Project Description
This mixed-use building contains both civic and office uses. The primary design objective of the client was revitalizing this underutilized portion of their City block through increased public space and its focus on commerce. Located at the SW corner of Canon Drive and Santa Monica Boulevard, the site was an abandoned, tight urban lot. Triangular in shape, the lot is only twenty feet wide at the Canon corner and is the North end of a major restaurant and shopping street in Beverly Hills. The program for this 18,000 sf. building includes the Beverly Hills Conference & Visitors Bureau on the ground floor, the Beverly Hills Chamber of Commerce on the second floor, and rentable space on the third floor and at the ground-floor corner. There is a roof terrace, used for public events.
The aligned missions of the Chamber of Commerce and the Conference & Visitors Bureau allowed the architects to work towards a design that would encourage visitors, whether tourists or corporate leaders, to come together to explore and celebrate Beverly Hills. The City expressed its intentions to keep the building mixed-use and the ground floor as publicly accessible and inviting retail space to re-stimulate pedestrian activity.
Working within the limitations of this very tight site, the design concept establishes an enticing element to draw you to the corner and around it, to the Visitors Bureau. There, the forms curve in to create a small plaza for the Conference & Visitors Bureau, intended to provide a gathering place for visitors to the city. The building’s larger form sweeps in from the West to create this plaza and continues to the open staircase, leading to the second floor Chamber’s space, encouraging walking as part of the architecture’s green design. The stair landings are glazed, drawing in daylight and offering views to City Hall and the Hollywood Hills beyond. The composition culminates with an expansive roof terrace for City receptions.

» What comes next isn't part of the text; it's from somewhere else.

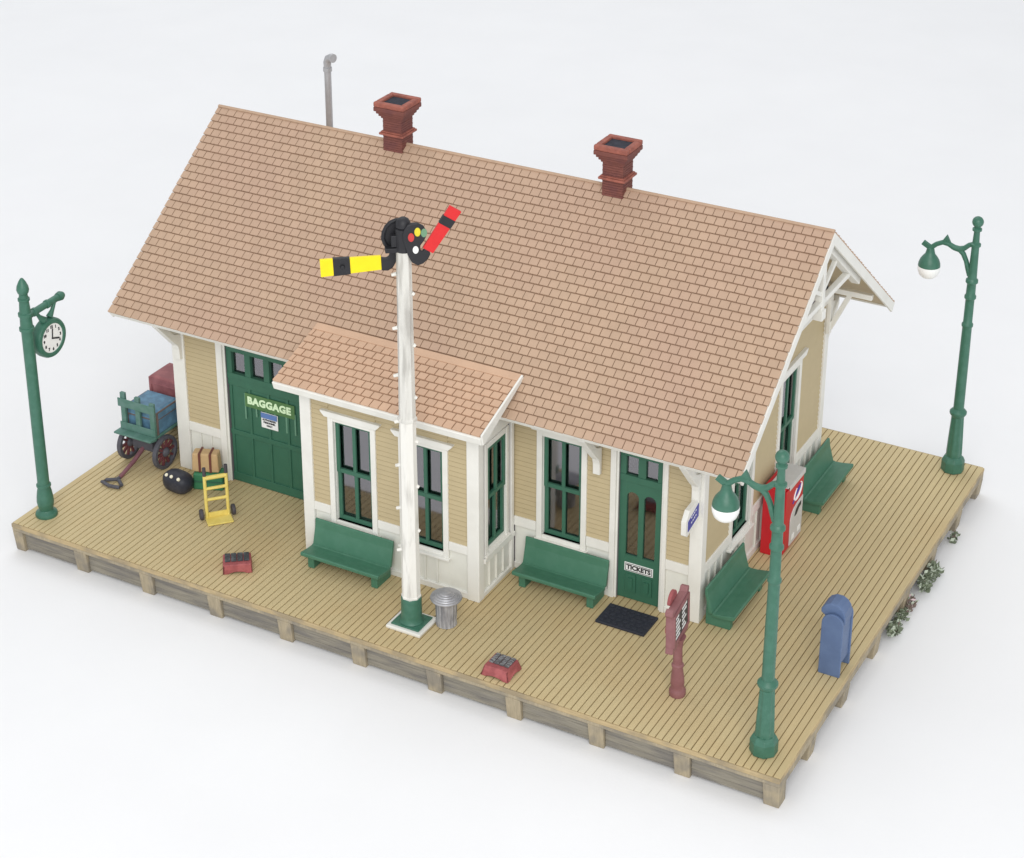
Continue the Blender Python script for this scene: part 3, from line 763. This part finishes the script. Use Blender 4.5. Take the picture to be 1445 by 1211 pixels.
# ------------------------------------------------------------------ semaphore
r = thing('semaphore_signal', 'tall white semaphore signal mast with yellow and red blades', 'railway signal', (12.55, 1.24, 0))
b = MB(); b.box(-.52, .52, -.47, .47, 0, .1); b.build('base_plate', M['white'], r, bevel=.03)
b = MB(); b.box(-.42, .42, -.37, .37, .1005, .14); b.lathe([(.33, .14), (.29, .2), (.275, .3), (.27, .88)], n=20); b.build('pedestal', M['lampgreen'], r, bevel=.015, smooth=40)
b = MB(); b.lathe([(.25, .86), (.262, .88), (.262, .93), (.245, .95), (.215, 6.1)], n=8, rot=PI / 8); b.build('mast', M['mast'], r, smooth=30)
b = MB(); b.lathe([(.225, 6.08), (.25, 6.1), (.25, 6.16), (.215, 6.2), (.185, 10.95)], n=8, rot=PI / 8); b.build('mast', M['mast2'], r, smooth=30)
mastdir = Vector((.92, .39, 0))
for z, s in [(z, -1) for z in (10.1, 8.65, 7.35, 6.05, 4.8, 3.55, 2.3)] + [(z, 1) for z in (9.6, 8.2, 6.75, 5.5, 4.2, 2.9)]:
    rr = .2 + .03 * (11 - z) / 11
    c = mastdir * s * rr
    b = MB(); b.tube([(c.x * .9, c.y * .9, z), (c.x * (1.5 if s < 0 else 1.18), c.y * (1.5 if s < 0 else 1.18), z - .04)], [.05, .042], 8); b.build('step', M['mast'], r, smooth=50)
ph = math.radians(38)
E1 = Vector((math.cos(ph), math.sin(ph), 0)); NF = Vector((math.sin(ph), -math.cos(ph), 0)); Z0 = 11.05
def hp(a, bb, d): return E1 * a + Vector((0, 0, Z0 + bb)) + NF * d
b = MB()
b.lathe([(.2, 10.72), (.2, 11.28), (.17, 11.3)], n=16); b.bar(hp(-.45, -.28, -.0), hp(.3, -.28, 0), .2, .12)
b.bar(hp(-.3, -.05, 0), hp(.3, -.05, 0), .16, .3)
b.build('head_bracket', M['black'], r, bevel=.015)
b = MB(); b.lathe([(.16, 11.24), (.2, 11.27), (.2, 11.31), (.16, 11.33), (.19, 11.36), (.185, 11.45), (.14, 11.54), (.06, 11.59)], n=18); b.build('cap', M['black'], r, smooth=40)
# front spectacle (outline in the plane of the plate)
out = [(845, 350), (862, 300), (890, 262), (935, 240), (985, 238), (1040, 265), (1068, 310), (1066, 360), (1045, 400), (1010, 445), (1008, 490), (1030, 500), (1052, 462), (1085, 480), (1103, 525),
       (1080, 570), (1035, 612), (985, 632), (930, 605), (895, 545), (868, 460), (850, 400)]
def conv(px, py, d):
    u, v = px / 6.57 + 440, py / 6.57 + 280
    a = (u - 569.6 - d * 7.4) / 58.7
    return a, -((v - 337 - d * 23.3) + 3.5 * a) / 54
b = MB(); b.prism([hp(*conv(x, y, .22), .14) for x, y in out], NF * .1); sp = b.build('spectacle', M['black'], r, bevel=.025)
b = MB()
for px_, py_, m_ in ((925, 370, 'lens_r'), (985, 320, 'lens_y'), (1045, 328, 'lens_g'), (965, 485, 'lens_w')):
    a, bb = conv(px_, py_, .24)
    bl = MB(); c = hp(a, bb, .235)
    pts = [c + E1 * (.085 if m_ != 'lens_w' else .08) * math.cos(t) * .9 + Vector((0, 0, .115 if m_ != 'lens_w' else .1)) * math.sin(t) for t in [2 * PI * i / 16 for i in range(16)]]
    bl.prism(pts, NF * .02); bl.build('lens', M[m_], sp, bevel=.01)
b.bm.free()
def blade(m_, p, q, w0, w1, d, t, s0, s1, nm):
    A, B = Vector(p), Vector(q); D = (B - A); Ln = D.length; D.normalize(); Nn = Vector((-D.y, D.x))
    def pt(f, sgn):
        w = w0 + (w1 - w0) * f
        c = A + D * Ln * f + Nn * sgn * w / 2
        return hp(c.x, c.y, d)
    o = None
    b = MB(); b.prism([pt(0, -1), pt(1, -1), pt(1, 1), pt(0, 1)], NF * t); o = b.build('arm', M[m_], r, bevel=.012)
    b = MB(); b.prism([pt(s0, -1.06) - NF * .012, pt(s1, -1.06) - NF * .012, pt(s1, 1.06) - NF * .012, pt(s0, 1.06) - NF * .012], NF * (t + .024)); b.build('stripe', M['black'], o, bevel=.01)
    return o
blade('red', (.56, -.27), (1.24, .77), .29, .33, .16, .09, .60, .78, 'red')
ya = blade('yellow', (-.53, -.69), (-2.0, -.74), .37, .46, -.24, .08, .51, .79, 'yellow')
b = MB(); c = hp(-1.47, -.72, -.14); b.tube([c, c + NF * .05], [.06, .045], 12); b.build('boss', M['black'], ya, bevel=.01)
# back spectacle
out = [(648, 380), (655, 320), (685, 255), (730, 215), (790, 190), (850, 215), (880, 300), (875, 400), (840, 470), (790, 500), (785, 545), (775, 600), (745, 650), (700, 678), (637, 676), (634, 556), (690, 556), (715, 535), (716, 480), (672, 440)]
b = MB(); b.prism([hp(*conv(x, y, -.2), -.25) for x, y in out], NF * .09); sp2 = b.build('spectacle', M['black'], r, bevel=.025)
b = MB()
rim = [hp(*conv(x, y, -.13), -.13) for x, y in ((716, 470), (680, 432), (660, 380), (668, 320), (694, 268), (735, 228), (790, 205))]
b.tube(rim, .05, 8); b.build('rim', M['black'], sp2, smooth=50)

# ------------------------------------------------------------------ trash can
r = thing('trash_can', 'grey ribbed metal trash can with lid beside the signal mast', 'trash can', (13.33, 1.7, 0))
b = MB(); b.lathe([(.27, 0), (.285, .02), (.27, .05), (.3, .8)], n=96, flute=.06, nf=18); b.build('body', M['can'], r, smooth=50)
b = MB(); b.lathe([(.33, .78), (.41, .79), (.425, .82), (.41, .855), (.37, .86), (.35, .885), (.31, .89), (.29, .915), (.24, .918), (.22, .94), (.17, .945), (.15, .965), (.1, .968), (.06, .985), (.02, .99)], n=40); b.build('lid', M['lid'], r, smooth=30)

# ------------------------------------------------------------------ doormat
b = MB((17.42, 4.09, 0)); b.box(16.71, 18.12, 3.63, 4.54, 0.004, .07)
for i in range(7):
    for j in range(5):
        b.box(16.78 + i * .19 + (j % 2) * .05, 16.78 + i * .19 + .13 + (j % 2) * .05, 3.7 + j * .165, 3.7 + j * .165 + .11, .069, .095)
o = b.build('doormat', M['rubber'], None, bevel=.015, loc=(17.42, 4.09, 0)); tag(o, 'black ribbed doormat in front of the ticket door', 'doormat')

# ------------------------------------------------------------------ step stools
def stool(loc, rz, lab, tm, sx, sy, tp=.06, h=.3):
    r = thing('step_stool', lab, 'step stool', loc, rz, 'red step stools by the platform edge')
    b = MB(); n = 10
    hx, hy = sx / 2, sy / 2
    tx, ty = hx - tp, hy - tp
    def side(ax):
        pts = []
        W_ = hx if ax == 'x' else hy
        prof = [(-W_, 0)] + [(-W_ * .62 + W_ * 1.24 * i / n, .06 * math.sin(PI * i / n) ** .7) for i in range(n + 1)] + [(W_, 0)]
        return prof
    for s in (-1, 1):
        lo = [(u, s * hy, z) for u, z in side('x')]; hi = [(tx, s * ty, h), (-tx, s * ty, h)]
        b.prism(lo + hi, (0, -s * .06, 0))
        lo = [(s * hx, u, z) for u, z in side('y')]; hi = [(s * tx, ty, h), (s * tx, -ty, h)]
        b.prism(lo + hi, (-s * .06, 0, 0))
    b.box(-tx, tx, -ty, ty, h - .06, h + .012)
    b.build('body', M['stool'], r, bevel=.02)
    b = MB()
    for i in range(4):
        b.box(-tx + .04 + i * (2 * tx - .08) / 4 + .01, -tx + .04 + (i + 1) * (2 * tx - .08) / 4 - .01, -ty + .16, ty - .02, h + .0125, h + .05)
    b.build('tread', M[tm], r, bevel=.012)
    return r
stool((6.98, 1.22, 0), math.radians(37), 'red step stool with black tread, alone in front of the baggage door', 'tread_dark', .8, .62, .02, .27)
stool((15.6, .56, 0), math.radians(-1), 'red step stool with worn grey tread at the platform edge by the signboard', 'tread', .8, .74, .07, .27)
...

The sculptural forms are clad in limestone from India and linked by green tinted glass and metallic finished aluminum.
Green technologies are incorporated throughout the new building. Building-wide continuous insulation diminishes the negative effects of thermal bridging. On the roof, photovoltaic panels generate energy from natural sunlight. Engineered glass minimizes heat gain while maximizing light transmission. Water source heat pumps heat and cool the spaces.